_TASK DIRECTIONS:_
Starting at the first line of the data below, retype every line up to and including the one containing "scene.camera = cam".

_SUPPLIED DATA:_
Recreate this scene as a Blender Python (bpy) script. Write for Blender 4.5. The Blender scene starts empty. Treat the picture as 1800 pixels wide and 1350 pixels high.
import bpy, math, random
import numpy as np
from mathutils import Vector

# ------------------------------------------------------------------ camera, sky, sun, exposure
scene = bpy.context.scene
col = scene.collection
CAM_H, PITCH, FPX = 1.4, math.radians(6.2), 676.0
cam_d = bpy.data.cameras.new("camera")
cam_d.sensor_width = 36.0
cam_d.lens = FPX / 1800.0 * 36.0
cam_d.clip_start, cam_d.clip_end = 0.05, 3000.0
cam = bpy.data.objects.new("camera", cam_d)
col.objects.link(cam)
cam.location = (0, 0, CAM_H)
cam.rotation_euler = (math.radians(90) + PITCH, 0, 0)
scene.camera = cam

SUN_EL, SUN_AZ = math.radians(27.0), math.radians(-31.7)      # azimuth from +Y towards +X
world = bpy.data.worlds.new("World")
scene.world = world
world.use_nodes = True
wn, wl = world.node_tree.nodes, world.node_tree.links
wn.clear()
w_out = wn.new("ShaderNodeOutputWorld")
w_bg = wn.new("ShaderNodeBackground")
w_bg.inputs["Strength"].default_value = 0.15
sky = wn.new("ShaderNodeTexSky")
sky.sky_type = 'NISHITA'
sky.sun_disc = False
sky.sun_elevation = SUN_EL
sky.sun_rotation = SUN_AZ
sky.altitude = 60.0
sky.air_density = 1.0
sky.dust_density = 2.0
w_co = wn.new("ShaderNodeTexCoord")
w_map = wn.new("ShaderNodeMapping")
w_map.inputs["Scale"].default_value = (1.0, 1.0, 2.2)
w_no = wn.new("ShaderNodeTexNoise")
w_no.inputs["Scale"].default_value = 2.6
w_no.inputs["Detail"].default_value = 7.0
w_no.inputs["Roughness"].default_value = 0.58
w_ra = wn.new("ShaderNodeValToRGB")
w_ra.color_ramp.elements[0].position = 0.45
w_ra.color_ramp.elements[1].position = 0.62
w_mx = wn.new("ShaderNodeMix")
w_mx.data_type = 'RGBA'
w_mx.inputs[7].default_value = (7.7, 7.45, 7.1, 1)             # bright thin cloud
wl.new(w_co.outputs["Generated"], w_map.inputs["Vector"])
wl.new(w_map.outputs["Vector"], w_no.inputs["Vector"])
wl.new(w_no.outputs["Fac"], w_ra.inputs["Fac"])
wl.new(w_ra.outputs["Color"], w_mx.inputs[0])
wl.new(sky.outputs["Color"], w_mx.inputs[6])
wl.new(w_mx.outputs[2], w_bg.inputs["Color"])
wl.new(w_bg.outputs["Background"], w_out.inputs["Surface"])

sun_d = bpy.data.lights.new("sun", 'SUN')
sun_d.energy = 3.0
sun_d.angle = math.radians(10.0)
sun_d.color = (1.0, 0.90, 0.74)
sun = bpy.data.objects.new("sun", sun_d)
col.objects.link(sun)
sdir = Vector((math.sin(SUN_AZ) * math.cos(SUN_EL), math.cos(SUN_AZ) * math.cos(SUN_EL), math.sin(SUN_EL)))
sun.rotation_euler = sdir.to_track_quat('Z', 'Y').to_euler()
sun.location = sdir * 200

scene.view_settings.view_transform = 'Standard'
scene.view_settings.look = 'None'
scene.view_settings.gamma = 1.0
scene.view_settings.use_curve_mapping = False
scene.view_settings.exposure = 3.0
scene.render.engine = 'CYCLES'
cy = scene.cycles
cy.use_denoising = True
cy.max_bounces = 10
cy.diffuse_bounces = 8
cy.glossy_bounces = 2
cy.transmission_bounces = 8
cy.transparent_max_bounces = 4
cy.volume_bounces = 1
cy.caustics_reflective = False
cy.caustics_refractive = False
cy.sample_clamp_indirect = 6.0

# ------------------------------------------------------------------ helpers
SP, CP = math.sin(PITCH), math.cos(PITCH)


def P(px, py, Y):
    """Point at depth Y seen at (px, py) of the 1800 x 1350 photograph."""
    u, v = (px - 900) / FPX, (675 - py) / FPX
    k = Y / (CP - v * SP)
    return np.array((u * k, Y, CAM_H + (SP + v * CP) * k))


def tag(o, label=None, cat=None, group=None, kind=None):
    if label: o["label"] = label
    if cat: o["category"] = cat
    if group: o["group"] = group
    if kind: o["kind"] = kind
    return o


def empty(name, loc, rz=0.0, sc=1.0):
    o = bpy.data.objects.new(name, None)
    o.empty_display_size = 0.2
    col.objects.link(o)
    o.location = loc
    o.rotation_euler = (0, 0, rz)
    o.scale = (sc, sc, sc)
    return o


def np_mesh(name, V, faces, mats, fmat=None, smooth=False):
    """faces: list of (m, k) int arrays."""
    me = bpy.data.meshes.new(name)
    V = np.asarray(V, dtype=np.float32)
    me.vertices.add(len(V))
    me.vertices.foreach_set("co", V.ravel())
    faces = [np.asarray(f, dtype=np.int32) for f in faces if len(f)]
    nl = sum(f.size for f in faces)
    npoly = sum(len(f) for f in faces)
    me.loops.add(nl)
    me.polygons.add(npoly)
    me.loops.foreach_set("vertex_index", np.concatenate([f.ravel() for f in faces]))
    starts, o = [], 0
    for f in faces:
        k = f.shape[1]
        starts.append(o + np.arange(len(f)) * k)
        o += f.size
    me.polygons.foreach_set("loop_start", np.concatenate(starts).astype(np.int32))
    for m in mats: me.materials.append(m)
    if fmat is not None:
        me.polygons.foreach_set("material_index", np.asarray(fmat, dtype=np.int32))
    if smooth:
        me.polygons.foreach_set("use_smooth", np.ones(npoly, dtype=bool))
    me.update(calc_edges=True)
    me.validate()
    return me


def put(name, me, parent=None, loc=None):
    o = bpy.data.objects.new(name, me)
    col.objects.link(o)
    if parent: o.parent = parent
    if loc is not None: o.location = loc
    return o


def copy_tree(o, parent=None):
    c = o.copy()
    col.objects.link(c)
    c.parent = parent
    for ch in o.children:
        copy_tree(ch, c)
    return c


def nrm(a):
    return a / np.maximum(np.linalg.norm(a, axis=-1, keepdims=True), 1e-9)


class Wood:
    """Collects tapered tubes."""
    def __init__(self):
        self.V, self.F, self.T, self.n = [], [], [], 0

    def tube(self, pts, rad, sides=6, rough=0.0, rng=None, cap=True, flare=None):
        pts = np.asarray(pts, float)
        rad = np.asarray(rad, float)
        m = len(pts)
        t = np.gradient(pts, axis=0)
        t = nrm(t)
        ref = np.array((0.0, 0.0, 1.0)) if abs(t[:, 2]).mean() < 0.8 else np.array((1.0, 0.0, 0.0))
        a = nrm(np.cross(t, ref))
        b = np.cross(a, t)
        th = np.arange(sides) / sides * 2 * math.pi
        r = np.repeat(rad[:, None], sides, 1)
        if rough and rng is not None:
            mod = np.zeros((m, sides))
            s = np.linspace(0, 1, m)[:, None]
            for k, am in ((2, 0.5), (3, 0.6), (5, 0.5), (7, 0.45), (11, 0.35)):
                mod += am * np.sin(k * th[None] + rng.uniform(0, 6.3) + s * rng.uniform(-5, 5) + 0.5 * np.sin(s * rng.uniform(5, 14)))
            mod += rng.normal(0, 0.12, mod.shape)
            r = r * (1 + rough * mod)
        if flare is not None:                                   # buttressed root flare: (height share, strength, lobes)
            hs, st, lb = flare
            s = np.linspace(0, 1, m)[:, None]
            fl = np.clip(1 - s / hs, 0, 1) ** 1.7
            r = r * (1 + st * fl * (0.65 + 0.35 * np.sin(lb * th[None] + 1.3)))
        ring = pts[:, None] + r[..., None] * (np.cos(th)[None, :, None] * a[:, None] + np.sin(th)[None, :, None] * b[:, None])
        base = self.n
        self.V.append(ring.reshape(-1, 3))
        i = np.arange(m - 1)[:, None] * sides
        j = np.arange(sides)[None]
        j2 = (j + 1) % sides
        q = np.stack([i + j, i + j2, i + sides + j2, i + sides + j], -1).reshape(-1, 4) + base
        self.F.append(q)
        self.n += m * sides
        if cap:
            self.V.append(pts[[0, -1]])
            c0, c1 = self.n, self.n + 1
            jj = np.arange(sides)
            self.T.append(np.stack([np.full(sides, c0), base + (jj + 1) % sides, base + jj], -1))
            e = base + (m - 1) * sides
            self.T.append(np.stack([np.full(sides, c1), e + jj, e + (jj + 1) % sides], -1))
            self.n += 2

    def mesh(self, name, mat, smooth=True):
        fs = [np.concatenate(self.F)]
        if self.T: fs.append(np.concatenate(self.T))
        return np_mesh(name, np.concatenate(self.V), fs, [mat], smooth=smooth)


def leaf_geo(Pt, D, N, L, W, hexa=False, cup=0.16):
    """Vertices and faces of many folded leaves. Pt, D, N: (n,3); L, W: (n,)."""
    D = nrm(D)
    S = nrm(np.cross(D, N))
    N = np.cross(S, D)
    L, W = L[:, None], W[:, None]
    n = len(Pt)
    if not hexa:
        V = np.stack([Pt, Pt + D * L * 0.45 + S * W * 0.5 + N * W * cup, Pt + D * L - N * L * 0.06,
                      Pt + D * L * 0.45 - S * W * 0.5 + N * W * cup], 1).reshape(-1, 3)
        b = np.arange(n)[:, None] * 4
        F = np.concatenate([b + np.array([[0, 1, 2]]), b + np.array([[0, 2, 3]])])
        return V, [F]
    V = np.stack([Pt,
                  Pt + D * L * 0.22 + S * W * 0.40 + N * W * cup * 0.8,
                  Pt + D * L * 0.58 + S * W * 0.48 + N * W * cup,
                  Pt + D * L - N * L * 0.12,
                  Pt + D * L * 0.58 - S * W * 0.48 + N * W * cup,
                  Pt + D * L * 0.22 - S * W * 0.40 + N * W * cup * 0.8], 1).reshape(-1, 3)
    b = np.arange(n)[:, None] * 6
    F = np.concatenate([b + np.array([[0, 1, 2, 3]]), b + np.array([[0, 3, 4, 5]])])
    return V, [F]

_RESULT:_
Recreate this scene as a Blender Python (bpy) script. Write for Blender 4.5. The Blender scene starts empty. Treat the picture as 1800 pixels wide and 1350 pixels high.
import bpy, math, random
import numpy as np
from mathutils import Vector

# ------------------------------------------------------------------ camera, sky, sun, exposure
scene = bpy.context.scene
col = scene.collection
CAM_H, PITCH, FPX = 1.4, math.radians(6.2), 676.0
cam_d = bpy.data.cameras.new("camera")
cam_d.sensor_width = 36.0
cam_d.lens = FPX / 1800.0 * 36.0
cam_d.clip_start, cam_d.clip_end = 0.05, 3000.0
cam = bpy.data.objects.new("camera", cam_d)
col.objects.link(cam)
cam.location = (0, 0, CAM_H)
cam.rotation_euler = (math.radians(90) + PITCH, 0, 0)
scene.camera = cam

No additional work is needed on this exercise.